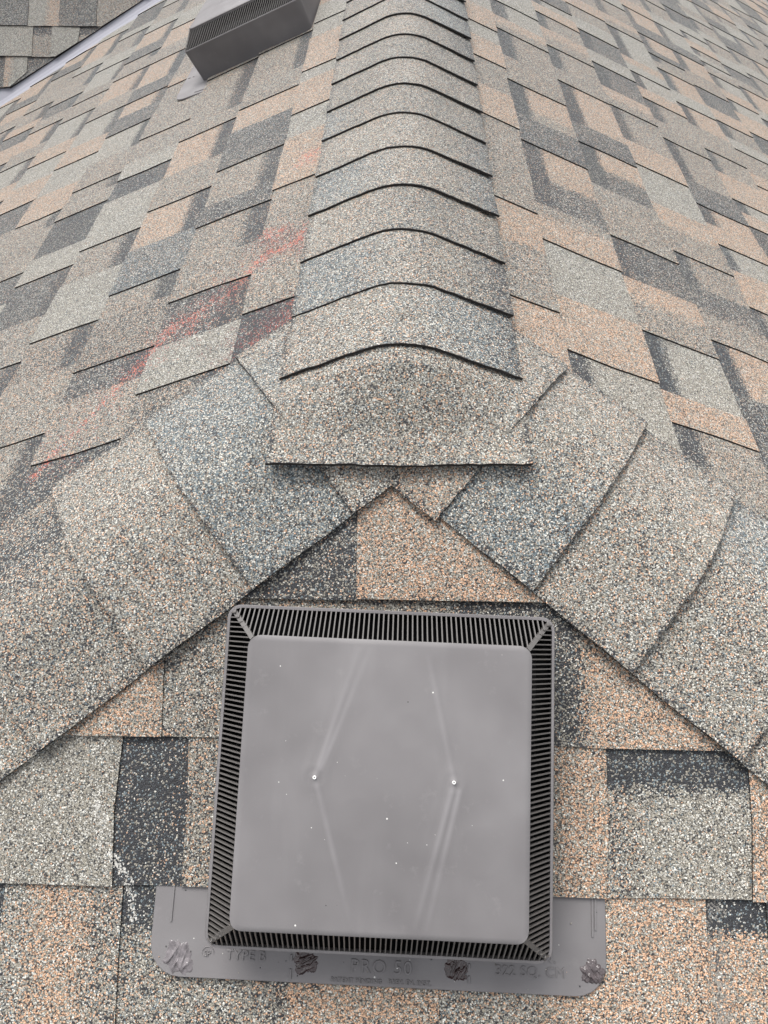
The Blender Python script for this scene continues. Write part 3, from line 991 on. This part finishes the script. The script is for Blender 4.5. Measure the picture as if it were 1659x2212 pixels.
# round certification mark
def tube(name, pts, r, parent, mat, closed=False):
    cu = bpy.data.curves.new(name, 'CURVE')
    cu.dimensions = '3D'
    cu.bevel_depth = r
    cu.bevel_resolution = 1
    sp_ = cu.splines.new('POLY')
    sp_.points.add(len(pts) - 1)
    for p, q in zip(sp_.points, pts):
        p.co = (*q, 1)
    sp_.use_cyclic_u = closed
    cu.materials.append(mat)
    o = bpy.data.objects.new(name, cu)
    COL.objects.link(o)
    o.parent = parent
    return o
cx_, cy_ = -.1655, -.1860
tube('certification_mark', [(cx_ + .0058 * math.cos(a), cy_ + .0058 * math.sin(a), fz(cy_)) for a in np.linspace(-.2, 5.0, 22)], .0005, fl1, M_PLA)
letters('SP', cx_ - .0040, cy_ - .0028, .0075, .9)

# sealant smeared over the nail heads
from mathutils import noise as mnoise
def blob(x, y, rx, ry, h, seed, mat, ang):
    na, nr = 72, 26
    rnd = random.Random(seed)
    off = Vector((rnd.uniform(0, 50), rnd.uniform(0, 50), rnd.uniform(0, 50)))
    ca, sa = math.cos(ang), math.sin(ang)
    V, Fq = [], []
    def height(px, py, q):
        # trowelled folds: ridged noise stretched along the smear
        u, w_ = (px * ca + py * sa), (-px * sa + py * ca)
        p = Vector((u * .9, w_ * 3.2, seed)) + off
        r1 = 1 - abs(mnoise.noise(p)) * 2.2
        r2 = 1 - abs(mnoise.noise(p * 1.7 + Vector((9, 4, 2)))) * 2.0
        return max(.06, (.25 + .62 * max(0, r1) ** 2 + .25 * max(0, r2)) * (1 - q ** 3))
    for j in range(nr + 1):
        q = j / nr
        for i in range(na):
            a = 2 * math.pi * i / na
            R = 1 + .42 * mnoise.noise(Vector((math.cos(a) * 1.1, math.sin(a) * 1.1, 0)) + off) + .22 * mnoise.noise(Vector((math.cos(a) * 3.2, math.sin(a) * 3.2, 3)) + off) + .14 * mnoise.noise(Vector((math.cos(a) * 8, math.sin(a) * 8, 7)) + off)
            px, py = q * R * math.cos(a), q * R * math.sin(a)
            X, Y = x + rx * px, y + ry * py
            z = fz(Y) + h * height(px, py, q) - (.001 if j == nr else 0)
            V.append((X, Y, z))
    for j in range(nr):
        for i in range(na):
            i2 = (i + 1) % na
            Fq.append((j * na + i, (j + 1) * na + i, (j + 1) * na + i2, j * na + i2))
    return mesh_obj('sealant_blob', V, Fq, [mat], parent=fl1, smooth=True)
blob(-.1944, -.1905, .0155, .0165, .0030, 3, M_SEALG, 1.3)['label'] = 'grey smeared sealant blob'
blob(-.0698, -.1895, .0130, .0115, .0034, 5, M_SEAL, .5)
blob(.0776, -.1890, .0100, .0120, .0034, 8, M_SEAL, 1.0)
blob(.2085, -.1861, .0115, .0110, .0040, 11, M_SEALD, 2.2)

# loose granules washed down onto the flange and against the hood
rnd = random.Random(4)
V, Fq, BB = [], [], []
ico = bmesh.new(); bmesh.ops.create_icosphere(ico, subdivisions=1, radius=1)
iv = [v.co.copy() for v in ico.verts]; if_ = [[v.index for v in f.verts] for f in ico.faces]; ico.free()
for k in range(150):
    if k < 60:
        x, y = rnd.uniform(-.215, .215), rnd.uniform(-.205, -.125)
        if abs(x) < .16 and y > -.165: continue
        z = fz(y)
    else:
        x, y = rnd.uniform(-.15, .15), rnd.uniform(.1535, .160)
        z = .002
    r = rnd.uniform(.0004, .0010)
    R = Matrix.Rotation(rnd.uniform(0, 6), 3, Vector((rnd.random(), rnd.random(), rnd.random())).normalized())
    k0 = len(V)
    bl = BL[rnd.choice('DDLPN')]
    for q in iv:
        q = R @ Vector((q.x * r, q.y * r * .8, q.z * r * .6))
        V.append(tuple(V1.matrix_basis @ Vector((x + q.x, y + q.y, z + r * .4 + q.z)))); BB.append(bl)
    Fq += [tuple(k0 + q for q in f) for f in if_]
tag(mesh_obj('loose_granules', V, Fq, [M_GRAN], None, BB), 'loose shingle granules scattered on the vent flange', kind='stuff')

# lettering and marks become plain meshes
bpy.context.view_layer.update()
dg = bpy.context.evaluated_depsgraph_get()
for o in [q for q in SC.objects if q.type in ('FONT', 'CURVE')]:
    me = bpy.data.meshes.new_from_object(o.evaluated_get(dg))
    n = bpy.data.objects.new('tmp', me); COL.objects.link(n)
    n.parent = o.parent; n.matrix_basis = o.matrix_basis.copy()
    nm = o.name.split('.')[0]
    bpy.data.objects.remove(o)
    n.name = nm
* * *
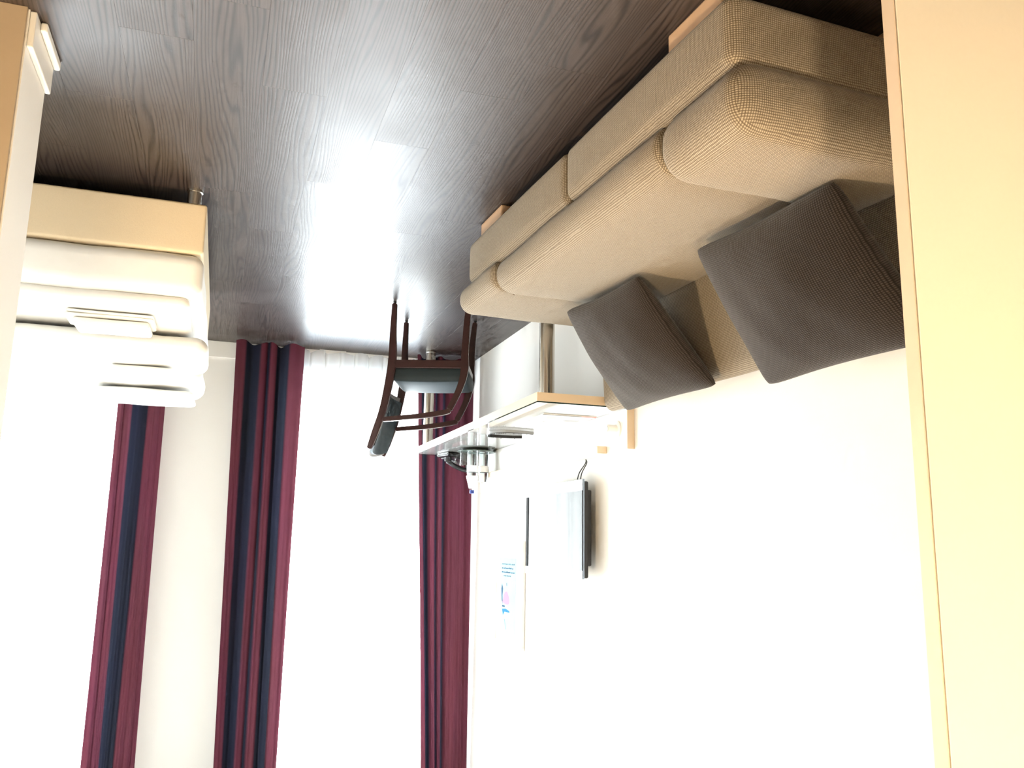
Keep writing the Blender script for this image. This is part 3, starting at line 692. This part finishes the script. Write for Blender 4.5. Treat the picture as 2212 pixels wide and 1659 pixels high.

What you will do – Of the entries above, repeat exactly the lines from the line with "The Blender Python" through the line with "letters('SP', cx_ - .0040, cy_", both of them included.

Task response –
The Blender Python script for this scene continues. Write part 3, from line 991 on. This part finishes the script. The script is for Blender 4.5. Measure the picture as if it were 1659x2212 pixels.
# round certification mark
def tube(name, pts, r, parent, mat, closed=False):
    cu = bpy.data.curves.new(name, 'CURVE')
    cu.dimensions = '3D'
    cu.bevel_depth = r
    cu.bevel_resolution = 1
    sp_ = cu.splines.new('POLY')
    sp_.points.add(len(pts) - 1)
    for p, q in zip(sp_.points, pts):
        p.co = (*q, 1)
    sp_.use_cyclic_u = closed
    cu.materials.append(mat)
    o = bpy.data.objects.new(name, cu)
    COL.objects.link(o)
    o.parent = parent
    return o
cx_, cy_ = -.1655, -.1860
tube('certification_mark', [(cx_ + .0058 * math.cos(a), cy_ + .0058 * math.sin(a), fz(cy_)) for a in np.linspace(-.2, 5.0, 22)], .0005, fl1, M_PLA)
letters('SP', cx_ - .0040, cy_ - .0028, .0075, .9)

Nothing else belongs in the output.